Robin wasn’t seen during The Big Burn, and barely seen in Requeim for Damian before that. Don’t hold out hopes for much Damian Wayne in The Hunt for Robin either. However, he’s very much present in spirit as Batman searches for Damian’s body, abducted by Ra’s Al Ghul, his grandfather.

Ra’s is an eco-terrorist with a long history of hypocrisy in achieving his aims, continued here with some shocking experimentation on whales. He also has a series of resurrection pits located around the world, and intends to return Damian to life, but in a manner more pliable to his influence. Needless to say, it’s not an agenda Batman agrees with.

With Robin still absent, Peter J. Tomasi treats the series as the 21st century equivalent of Batman’s old team-up title The Brave and the Bold. He works alongside Aquaman, Wonder Woman and Frankenstein as he tracks Ra’s, and then against them as he has a disagreement with the Justice League.

A greater and greater stylisation now characterises Patrick Gleason’s art.

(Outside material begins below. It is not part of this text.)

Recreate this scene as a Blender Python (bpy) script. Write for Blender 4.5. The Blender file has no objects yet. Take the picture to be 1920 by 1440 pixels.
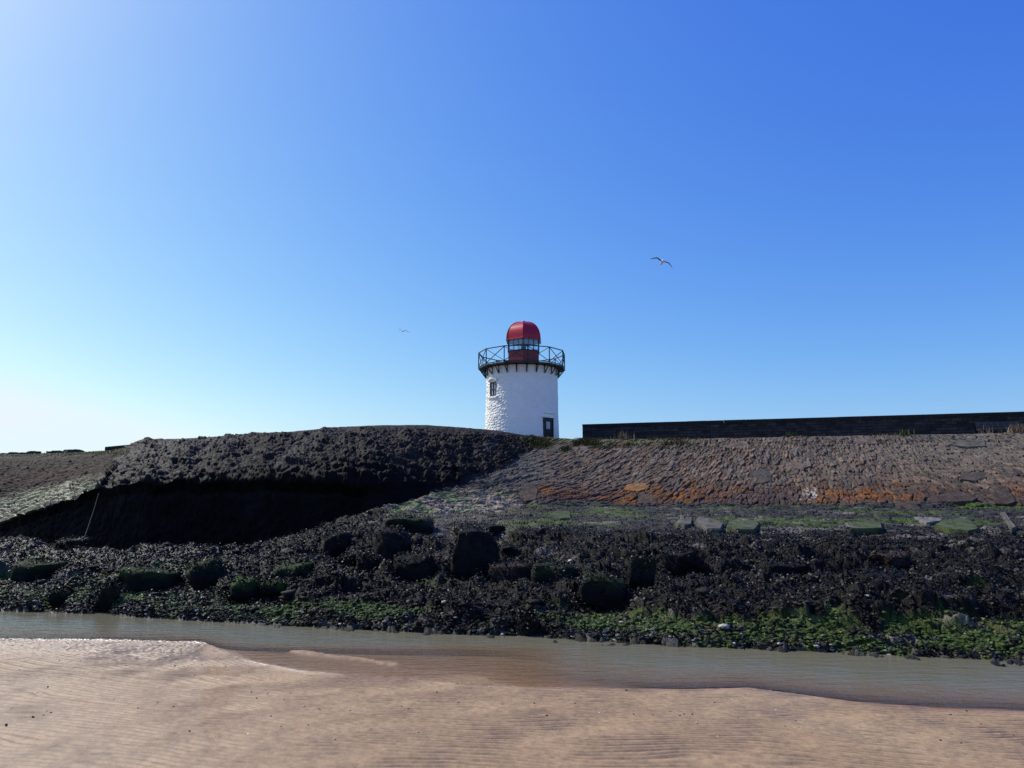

He’s edging toward an angular form for faces and it doesn’t always work. It’s fine for a square-jawed Aquaman on the sample art, but results in some unintentionally ugly facial features on others as the story progresses. Compensating a great deal are the assured page layouts and panel viewpoints, sometimes startlingly effective causing the eye to linger rather than follow the story. Neither Doug Mahnke nor Andy Kubert had anything left to prove when they produced their fill-in art, and while their approach differs from Gleason, it’s not significantly enough to become a distraction.

Tomasi fudges a little when it comes to Ra’s Al Ghul’s intended methods, but as long as he’s around there’s some momentum to The Hunt for Robin, but that energy is lost over the final three chapters, which are more set up than progress. Certainly the involvement of forces from Apokalips is surprising, and superlatively drawn by Kubert, but the feeling is of a twist too many to prolong the tension artificially. If Batman on Apokalips during Robin Rises turns out to the best of the series, that view may be reconsidered.

The entire run is also available in a single oversized hardback Omnibus.